Without including any pictures, write out all the entries exactly.
--- start of Source data ---
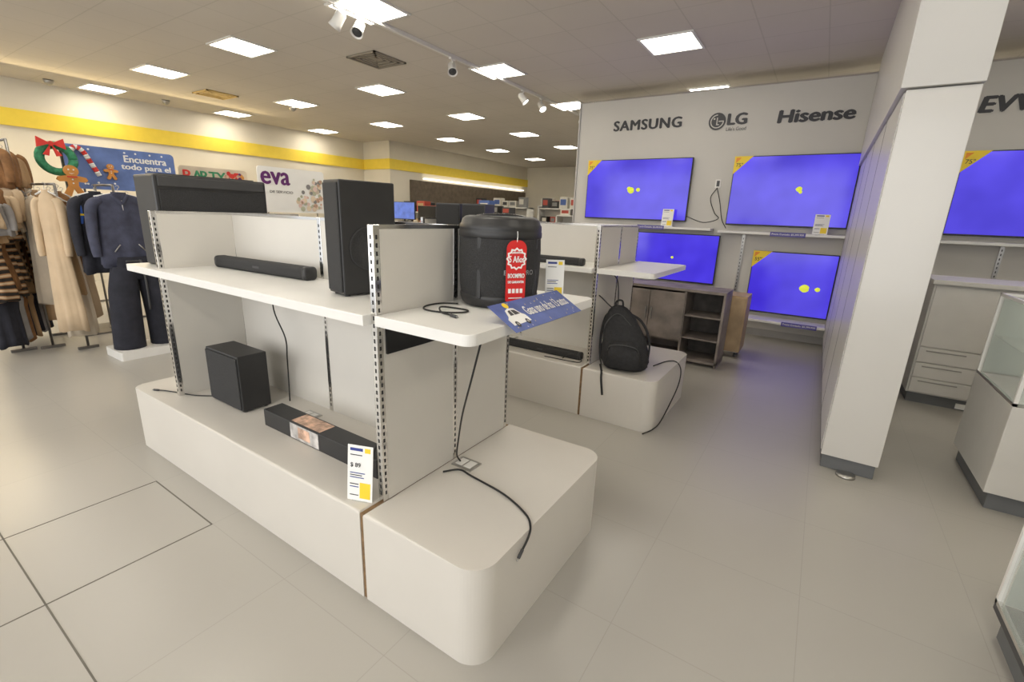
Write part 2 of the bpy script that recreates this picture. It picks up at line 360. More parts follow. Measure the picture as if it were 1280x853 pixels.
# ---------------------------------------------------------------- cards
def price_card(x,y,z,w,h,rot,group='price cards',label='white printed price card with yellow block standing on edge',txt=None):
    t=thing('price_card',(x,y,z),label,'price card',rot,local=True,group=group)
    M=Matrix.Rotation(-.12,4,'X')
    B().box((-w/2,-.001,.002),(w/2,.001,h),PAPER,M=M).done('card',t)
    boxb=lambda lo,hi,m,nm:B().box(lo,hi,m,M=M).done(nm,t)
    boxb((.0,-.002,h*.06),(w*.42,-.0012,h*.34),YEL,'yellow_block');boxb((w*.18,-.002,h*.88),(w*.4,-.0012,h*.96),YEL,'yellow_block')
    b=B();b.box((-w*.4,-.002,h*.9),(w*.1,-.0012,h*.95),NAVYT,M=M)
    for k,(f,g) in enumerate([(.82,.6),(.5,.75),(.46,.6),(.42,.7),(.3,.3),(.25,.35),(.1,.3)]): b.box((-w*.4,-.002,h*f),(-w*.4+w*.8*g if f>.35 else -w*.4+w*.35,-.0012,h*(f+.015)),NAVYT if k%2 else INK,M=M)
    b.done('printed_lines',t)
    if txt: text('price_number',txt,M@Vector((-w*.38,-.003,h*.6)),INK,t,height=h*.09,R=M@FRONT,off=.01)
    b=B();b.box((-w*.3,-.004,0),(w*.3,.03,.004),GLASS).done('card_holder',t)
    return t
price_card(-1.43,1.085,.418,.115,.245,.35,txt='$ 89')
price_card(-1.0,1.895,1.22,.085,.19,.6)
# promo banner on end shelf
t=thing('promo_strip',(-.9,1.6,1.22),'blue promotional shelf strip with white car picture','sign')
A=Vector((-.97,1.33,1.278));Bv=Vector((-.84,1.33,1.2015));yy=.53
up=(A-Bv).normalized();nrm=Vector((0,1,0)).cross(up)
if nrm.z<0: nrm=-nrm
def bp(u,v,lift=.001):
    return Bv.lerp(A,v)+Vector((0,u*yy,0))+nrm*lift
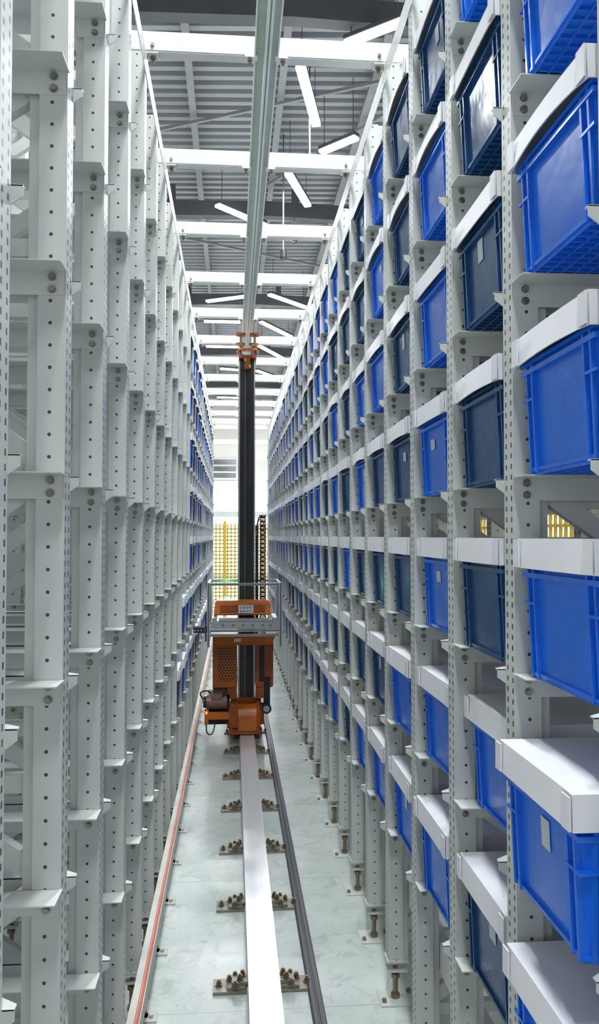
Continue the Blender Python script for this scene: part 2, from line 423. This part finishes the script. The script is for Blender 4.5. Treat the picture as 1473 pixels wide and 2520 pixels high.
--- end of Source data ---
* Solution to this problem:
Write part 2 of the bpy script that recreates this picture. It picks up at line 360. More parts follow. Measure the picture as if it were 1280x853 pixels.
# ---------------------------------------------------------------- cards
def price_card(x,y,z,w,h,rot,group='price cards',label='white printed price card with yellow block standing on edge',txt=None):
    t=thing('price_card',(x,y,z),label,'price card',rot,local=True,group=group)
    M=Matrix.Rotation(-.12,4,'X')
    B().box((-w/2,-.001,.002),(w/2,.001,h),PAPER,M=M).done('card',t)
    boxb=lambda lo,hi,m,nm:B().box(lo,hi,m,M=M).done(nm,t)
    boxb((.0,-.002,h*.06),(w*.42,-.0012,h*.34),YEL,'yellow_block');boxb((w*.18,-.002,h*.88),(w*.4,-.0012,h*.96),YEL,'yellow_block')
    b=B();b.box((-w*.4,-.002,h*.9),(w*.1,-.0012,h*.95),NAVYT,M=M)
    for k,(f,g) in enumerate([(.82,.6),(.5,.75),(.46,.6),(.42,.7),(.3,.3),(.25,.35),(.1,.3)]): b.box((-w*.4,-.002,h*f),(-w*.4+w*.8*g if f>.35 else -w*.4+w*.35,-.0012,h*(f+.015)),NAVYT if k%2 else INK,M=M)
    b.done('printed_lines',t)
    if txt: text('price_number',txt,M@Vector((-w*.38,-.003,h*.6)),INK,t,height=h*.09,R=M@FRONT,off=.01)
    b=B();b.box((-w*.3,-.004,0),(w*.3,.03,.004),GLASS).done('card_holder',t)
    return t
price_card(-1.43,1.085,.418,.115,.245,.35,txt='$ 89')
price_card(-1.0,1.895,1.22,.085,.19,.6)
# promo banner on end shelf
t=thing('promo_strip',(-.9,1.6,1.22),'blue promotional shelf strip with white car picture','sign')
A=Vector((-.97,1.33,1.278));Bv=Vector((-.84,1.33,1.2015));yy=.53
up=(A-Bv).normalized();nrm=Vector((0,1,0)).cross(up)
if nrm.z<0: nrm=-nrm
def bp(u,v,lift=.001):
    return Bv.lerp(A,v)+Vector((0,u*yy,0))+nrm*lift
Continue the Blender Python script for this scene: part 2, from line 423. This part finishes the script. The script is for Blender 4.5. Treat the picture as 1473 pixels wide and 2520 pixels high.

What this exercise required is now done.